La Joconde parle enfin sous la plume de Laurent Ruquier, au théâtre de l’Oeuvre. Véritable coup de maître, ce seul en scène captive les spectateurs plus d’une heure durant, avec l’histoire de Monna Lisa. Figée derrière un cadre et une vitrine, la magnétique Karina Marimon prend la pose et commence à s’adresser au public jusqu’à ce que Rodolphe Sand, à la mise en scène, la fasse sortir de l’encadrement. Il profite ensuite astucieusement de l’énergie retrouvée pour poursuivre la palpitante épopée.
Chef-d’oeuvre de renommée internationale, cette peinture à l’huile sur panneau de bois de peuplier de 77 × 53 fascine et soulève de nombreuses hypothèses. Agée de 24 ans depuis plus de cinq siècles, Lisa di Antonio Maria Gherardini vit à l’intérieur de son portrait. La finalisation de l’oeuvre commandée par son époux tarde en raison du perfectionnisme de Leonard de Vinci. Acquise par François Ier, puis passée de mains en mains avant d’être exposée au musée du Louvre, elle entend à longueur de journée, les commentaires ineptes ou ignares de ses furtifs admirateurs. Elle a aussi côtoyé les plus grands comme les Carter, Beyoncé et Jay-Z.
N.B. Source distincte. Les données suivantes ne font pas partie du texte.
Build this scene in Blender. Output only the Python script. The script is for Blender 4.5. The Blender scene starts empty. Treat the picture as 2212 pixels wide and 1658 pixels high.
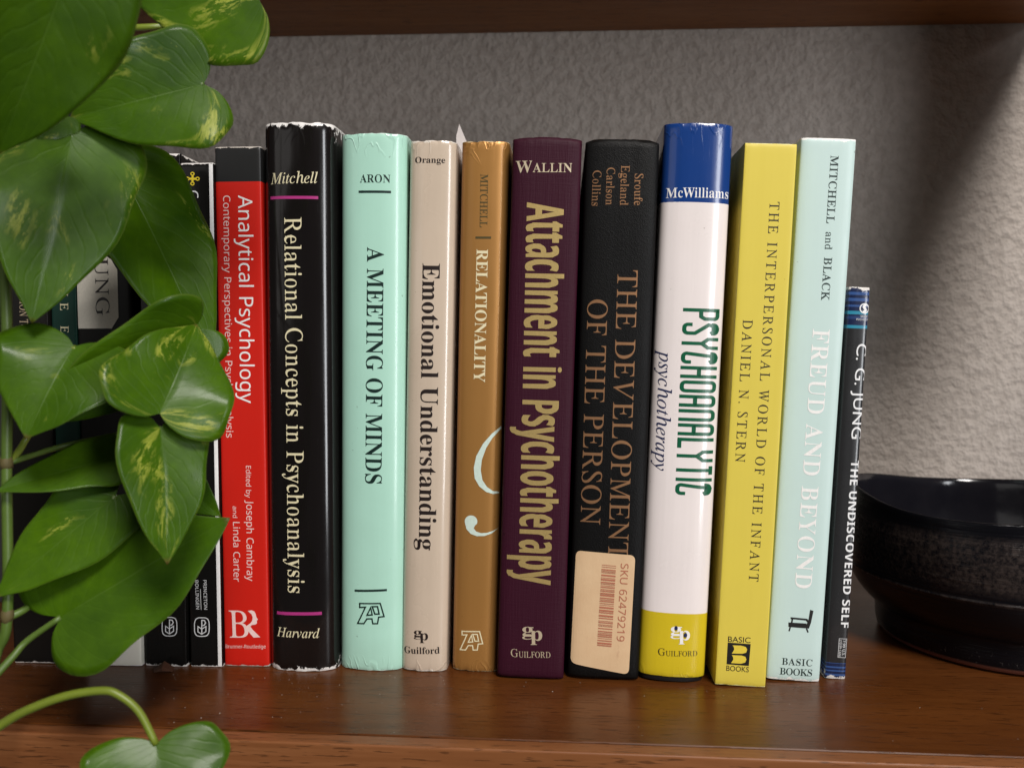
# A row of books on a wooden shelf, a trailing pothos at the left and a dark glazed bowl at the right.
import bpy, bmesh, math, random
from mathutils import Vector, Matrix
from mathutils.geometry import tessellate_polygon

scene = bpy.context.scene
C = scene.collection

# ---------------------------------------------------------------- camera
def unit(v):
    return Vector(v).normalized()
YAW, PITCH, ROLL = 0.0619, 0.05276, 0.005
fwd = Vector((-math.sin(YAW)*math.cos(PITCH), math.cos(YAW)*math.cos(PITCH), -math.sin(PITCH)))
right = Vector((math.cos(YAW), math.sin(YAW), 0))
up = right.cross(fwd)
r2 = right*math.cos(ROLL) + up*math.sin(ROLL)
u2 = up*math.cos(ROLL) - right*math.sin(ROLL)
CAM = Vector((0, -0.363, 0.1454))
cam = bpy.data.cameras.new('camera')
cam.lens = 36*1800/2212
cam.sensor_width = 36
cam.clip_start = 0.01
cam.clip_end = 50
cam.dof.use_dof = True
cam.dof.focus_distance = 0.352
cam.dof.aperture_fstop = 12.0
cam_obj = bpy.data.objects.new('camera', cam)
m = Matrix((r2, u2, -fwd)).transposed().to_4x4()
m.translation = CAM
cam_obj.matrix_world = m
C.objects.link(cam_obj)
scene.camera = cam_obj

# ---------------------------------------------------------------- light
world = bpy.data.worlds.new('World')
scene.world = world
world.use_nodes = True
bg = world.node_tree.nodes['Background']
bg.inputs[0].default_value = (1.0, 0.93, 0.86, 1)
bg.inputs[1].default_value = 0.03

def area(name, az, el, dist, w, h, power, color, target=(0.0, 0.0, 0.14)):
    l = bpy.data.lights.new(name, 'AREA')
    l.shape = 'RECTANGLE'
    l.size, l.size_y = w, h
    l.energy = power
    l.color = color
    o = bpy.data.objects.new(name, l)
    a, e = math.radians(az), math.radians(el)
    d = Vector((math.sin(a)*math.cos(e), -math.cos(a)*math.cos(e), math.sin(e)))
    o.location = Vector(target) + d*dist
    o.rotation_euler = d.to_track_quat('Z', 'Y').to_euler()
    C.objects.link(o)
    return o
area('skylight_window', 24, 46, 2.4, 0.65, 0.55, 54, (1.0, 0.95, 0.90))
area('tall_window', 40, 4, 2.4, 0.42, 1.5, 26, (0.95, 0.97, 1.0))
area('left_fill', -38, 12, 2.6, 1.3, 1.0, 2.4, (1.0, 0.97, 0.93))  # weak soft fill added from the left, not an actual window

scene.render.engine = 'CYCLES'
scene.cycles.use_denoising = True
vs = scene.view_settings
vs.view_transform = 'Standard'
vs.look = 'None'
vs.exposure = 0.1
vs.gamma = 1.0
vs.use_curve_mapping = False

# ---------------------------------------------------------------- layout of the row, the print and the plant
# x, y: foot of the spine on the shelf (m); w, h: spine width and height (m); lean in radians
PLACE = {
    'companion': (-0.2333, -0.0117, 0.0222, 0.2212, -0.0192),
    'green': (-0.2162, -0.0120, 0.0112, 0.2190, -0.0082),
    'label': (-0.1982, -0.0117, 0.0246, 0.2209, -0.0075),
    'black2': (-0.1752, -0.0105, 0.0187, 0.2244, 0.0028),
    'princeton': (-0.1571, -0.0097, 0.0143, 0.2205, -0.0047),
    'red': (-0.1395, -0.0079, 0.0202, 0.2276, -0.0063),
    'mitchell': (-0.1138, -0.0120, 0.0304, 0.2369, -0.0012),
    'mint': (-0.0838, -0.0089, 0.0284, 0.2326, 0.0074),
    'orange': (-0.0603, -0.0082, 0.0200, 0.2294, 0.0175),
    'relat': (-0.0379, -0.0065, 0.0205, 0.2293, 0.0171),
    'attach': (-0.0134, -0.0132, 0.0288, 0.2291, 0.0257),
    'black': (0.0179, -0.0118, 0.0305, 0.2285, 0.0255),
    'white': (0.0472, -0.0121, 0.0280, 0.2341, 0.0336),
    'yellow': (0.0753, -0.0138, 0.0209, 0.2253, 0.0360),
    'freud': (0.0992, -0.0068, 0.0225, 0.2288, 0.0416),
    'jung': (0.1180, -0.0029, 0.0087, 0.1681, 0.0351),
}
# book, part, text, letter style, ink, start of baseline, end of baseline, cap height, glyph width: millimetres on the spine
TEXT = [
    ('companion', 'title_lettering', 'COMPANION TO', 'serif', 'tan', (-0.45, 176.77), (-1.5, 148.35), 3.76, None),
    ('green', 'title_lettering', 'THE E', 'serif', 'cream', (-1.25, 172.72), (-1.54, 147.27), 3.61, 1.0),
    ('label', 'author_lettering', 'JUNG', 'serif', 'ink_brown', (-3.59, 184.51), (-3.53, 154.96), 5.97, 1.25),
    ('princeton', 'author_lettering', 'C. G. JUNG', 'sans', 'white', (-3.87, 208.57), (-2.56, 176.2), 4.31, 1.0),
    ('princeton', 'title_lettering', 'Literature', 'sansb', 'yellow', (-3.85, 96.81), (-3.41, 68.65), 4.86, None),
    ('princeton', 'imprint_lettering', 'PRINCETON', 'sans', 'white', (-0.59, 38.99), (-0.45, 25.84), 1.47, None),
    ('princeton', 'imprint_lettering', 'BOLLINGEN', 'sans', 'white', (-4.28, 38.92), (-4.07, 25.9), 1.47, None),
    ('red', 'title_lettering', 'Analytical Psychology', 'sans', 'offwhite', (0.06, 206.84), (-0.71, 117.1), 6.23, None),
    ('red', 'subtitle_lettering', 'Contemporary Perspectives in Psychoanalysis', 'sans', 'pink_white', (-6.55, 206.81), (-7.25, 101.96), 3.13, None),
    ('red', 'editor_lettering', 'Edited by', 'sans', 'pink_white', (1.36, 89.62), (1.17, 75.52), 2.20, None),
    ('red', 'editor_lettering', 'Joseph Cambray', 'sans', 'pink_white', (1.22, 74.4), (0.82, 38.45), 3.19, None),
    ('red', 'editor_lettering', 'and', 'sans', 'pink_white', (-4.9, 71.7), (-4.94, 66.56), 1.93, None),
    ('red', 'editor_lettering', 'Linda Carter', 'sans', 'pink_white', (-4.9, 64.71), (-5.15, 38.08), 3.00, None),
    ('red', 'imprint_lettering', 'Brunner-Routledge', 'sans', 'pink_white', (-9.5, 8.01), (8.8, 8.35), 1.61, None),
    ('red', 'publisher_logo', 'B', 'serif', 'pink_white', (-7.52, 12.88), (1.16, 13.0), 12.17, None),
    ('mitchell', 'author_lettering', 'Mitchell', 'ital', 'cream', (-11.44, 211.02), (9.29, 211.2), 4.56, None),
    ('mitchell', 'title_lettering', 'Relational Concepts in Psychoanalysis', 'serif', 'cream', (-5.17, 196.85), (-5.24, 35.03), 7.47, None),
    ('mitchell', 'imprint_lettering', 'Harvard', 'ital', 'cream', (-10.9, 15.23), (8.43, 15.14), 4.12, None),
    ('mint', 'author_lettering', 'ARON', 'serifh', 'ink_green', (-5.11, 211.73), (7.99, 211.74), 3.31, None),
    ('mint', 'title_lettering', 'A MEETING OF MINDS', 'serifh', 'ink_green', (-1.8, 184.45), (-2.31, 82.75), 7.11, None),
    ('orange', 'author_lettering', 'Orange', 'serifb', 'ink_brown', (-7.34, 219.84), (5.61, 219.85), 2.51, None),
    ('orange', 'title_lettering', 'Emotional Understanding', 'serifb', 'ink_brown', (-3.26, 177.54), (-2.91, 53.85), 7.42, None),
    ('orange', 'imprint_lettering', 'Guilford', 'serifb', 'ink_brown', (-8.81, 7.61), (7.02, 8.22), 2.91, None),
    ('orange', 'publisher_logo', 'g', 'serifb', 'ink_brown', (-4.43, 15.39), (-0.84, 15.55), 3.93, None),
    ('orange', 'publisher_logo', 'p', 'serifb', 'ink_brown', (-1.77, 14.05), (1.94, 14.22), 4.36, None),
    ('relat', 'author_lettering', 'MITCHELL', 'serifm', 'olive', (-1.73, 215.29), (-1.62, 192.87), 3.25, None),
    ('relat', 'title_lettering', 'RELATIONALITY', 'serifb', 'cream', (-2.72, 183.65), (-2.89, 126.95), 4.83, None),
    ('attach', 'author_lettering', 'W', 'serifm', 'foil_pale', (-12.82, 214.08), (-5.82, 214.21), 4.80, None),
    ('attach', 'author_lettering', 'ALLIN', 'serifm', 'foil_pale', (-5.66, 214.33), (10.71, 214.63), 3.67, None),
    ('attach', 'title_lettering', 'Attachment in Psychotherapy', 'sansx', 'foil_gold', (-7.63, 201.95), (-6.19, 41.02), 15.33, None),
    ('attach', 'publisher_logo', 'g', 'serifb', 'foil_pale', (-3.86, 18.79), (1.01, 19.04), 5.49, None),
    ('attach', 'publisher_logo', 'p', 'serifb', 'foil_pale', (-0.2, 16.85), (4.79, 17.12), 6.14, None),
    ('attach', 'imprint_lettering', 'G', 'serif', 'foil_pale', (-8.41, 9.23), (-5.32, 9.4), 3.44, None),
    ('attach', 'imprint_lettering', 'UILFORD', 'serif', 'foil_pale', (-5.08, 9.18), (8.51, 9.75), 2.60, None),
    ('black', 'author_lettering', 'Sroufe', 'serif', 'foil_copper', (5.36, 213.94), (5.52, 200.98), 3.45, None),
    ('black', 'author_lettering', 'Egeland', 'serif', 'foil_copper', (-0.36, 217.28), (-0.3, 200.86), 3.47, None),
    ('black', 'author_lettering', 'Carlson', 'serif', 'foil_copper', (-6.25, 216.23), (-6.19, 200.91), 3.41, None),
    ('black', 'author_lettering', 'Collins', 'serif', 'foil_copper', (-11.93, 215.02), (-11.97, 200.51), 3.48, None),
    ('black', 'title_lettering', 'THE DEVELOPMENT', 'serif', 'foil_copper', (-0.21, 174.24), (0.18, 52.71), 8.31, None),
    ('black', 'title_lettering', 'OF THE PERSON', 'serif', 'foil_copper', (-12.18, 161.78), (-11.93, 66.86), 8.25, None),
    ('white', 'author_lettering', 'McWilliams', 'serifm', 'offwhite', (-12.33, 203.61), (13.41, 204.05), 3.99, None),
    ('white', 'title_lettering', 'PSYCHOANALYTIC', 'deco', 'bottle_green', (-3.26, 158.42), (-2.8, 80.21), 15.41, None),
    ('white', 'title_lettering', 'psychotherapy', 'ital', 'navy', (-12.0, 140.87), (-11.49, 90.04), 5.22, None),
    ('white', 'imprint_lettering', 'G', 'serif', 'ink_brown', (-6.59, 11.19), (-3.61, 11.25), 3.11, None),
    ('white', 'imprint_lettering', 'UILFORD', 'serif', 'ink_brown', (-3.38, 11.21), (10.08, 11.7), 2.23, None),
    ('white', 'publisher_logo', 'g', 'serifb', 'offwhite', (-1.76, 20.37), (3.08, 20.61), 5.28, None),
    ('white', 'publisher_logo', 'p', 'serifb', 'offwhite', (1.76, 18.36), (6.54, 18.59), 5.86, None),
    ('yellow', 'title_lettering', 'THE INTERPERSONAL WORLD OF THE INFANT', 'serif', 'ink_brown', (0.79, 201.83), (1.06, 44.86), 3.93, 0.95),
    ('yellow', 'author_lettering', 'DANIEL N. STERN', 'serif', 'ink_brown', (-7.31, 153.57), (-7.28, 94.72), 3.97, 0.95),
    ('yellow', 'imprint_lettering', 'BASIC', 'gill', 'ink_brown', (-6.09, 18.61), (3.2, 18.68), 2.32, None),
    ('yellow', 'imprint_lettering', 'BOOKS', 'gill', 'ink_brown', (-6.15, 6.22), (3.17, 6.14), 2.22, None),
    ('freud', 'author_lettering', 'MITCHELL', 'serifm', 'ink_green', (0.95, 221.72), (0.97, 193.93), 3.24, 1.05),
    ('freud', 'author_lettering', 'and', 'serif', 'ink_green', (1.03, 190.4), (1.07, 183.12), 3.05, None),
    ('freud', 'author_lettering', 'BLACK', 'serifm', 'ink_green', (1.05, 180.02), (0.95, 162.15), 3.27, 1.05),
    ('freud', 'title_lettering', 'FREUD AND BEYOND', 'serifm', 'offwhite', (-1.6, 150.19), (-2.03, 40.27), 6.90, 1.0),
    ('freud', 'imprint_lettering', 'BASIC', 'serifm', 'ink_green', (-5.37, 6.71), (7.47, 6.8), 2.90, 1.0),
    ('freud', 'imprint_lettering', 'BOOKS', 'serifm', 'ink_green', (-6.01, 2.39), (7.64, 2.48), 2.90, 1.0),
    ('jung', 'author_lettering', 'C. G. JUNG', 'gill', 'white', (0.25, 144.38), (0.35, 104.15), 4.37, None),
    ('jung', 'title_lettering', 'THE UNDISCOVERED SELF', 'sansb', 'white', (0.91, 94.89), (0.87, 22.6), 3.56, None),
    ('jung', 'imprint_lettering', 'SIGNET', 'sans', 'white', (1.02, 155.45), (4.6, 155.47), 0.91, None),
    ('jung', 'imprint_lettering', 'PSYCHOLOGY', 'sans', 'white', (-0.63, 154.13), (5.29, 154.24), 0.85, None),
    ('jung', 'price_lettering', '7.99 U.S.', 'sans', 'white', (2.23, 17.21), (2.18, 10.47), 1.14, None),
    ('jung', 'price_lettering', '(10.99 CAN)', 'sans', 'white', (0.8, 17.24), (0.72, 9.96), 0.97, None),
    ('sticker', 'sticker_lettering', 'SKU 62479219', 'sans', 'rust', (5.76, 50.81), (5.17, 17.25), 3.20, None),
]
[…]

Laurent Ruquier réussit un pari aussi original qu’audacieux : donner la parole à celle qui fait tant parler. Mêlant recherches historiques, humour, références picturales et culture contemporaine, iI offre surtout un rôle sur mesure à la solaire Karina Marimon. Habitée, la comédienne ranime la Joconde, dément les rumeurs, ironise sur ses détracteurs, fustige les lanceuses de soupe ou se félicite d’avoir fait souffler un vent de sécurité après son enlèvement en 1911. Elle révèle également sa sublime voix en reprenant La Joconde de Barbara ou Une femme avec toi de Nicole Croisille. A l’instar d’une magicienne, elle est rejointe par un charmant assistant. Lors de leurs rares et impayables interactions, elle taquine ce jeune homme distrait, lent ou prude. Il déplace un encadrement et une caisse de transport. L’art prédomine dans la scénographie de Lucie Joliot, entre ces éléments multifonctionnels et la toile de fond de la célèbre œuvre. La Joconde n’y dévoilant que son buste, Fleur Demery axe ses costumes sur l’humour, avec de multiples couches et la coquetterie de l’époque. La reproduction paraît ainsi plus vrai que nature et à dimension humaine. Désormais condamnée à l’immobilité en raison de sa fragilité, la toile de Leonard de Vinci demeure une source d’inspiration inépuisable.
La Joconde parle enfin est un seul en scène bluffant.
La Joconde parle enfin au théâtre de l’Oeuvre (9e).
Depuis le 15 février 2024.
Du jeudi au samedi à 19h, les samedis à 16h et les dimanches à 17h.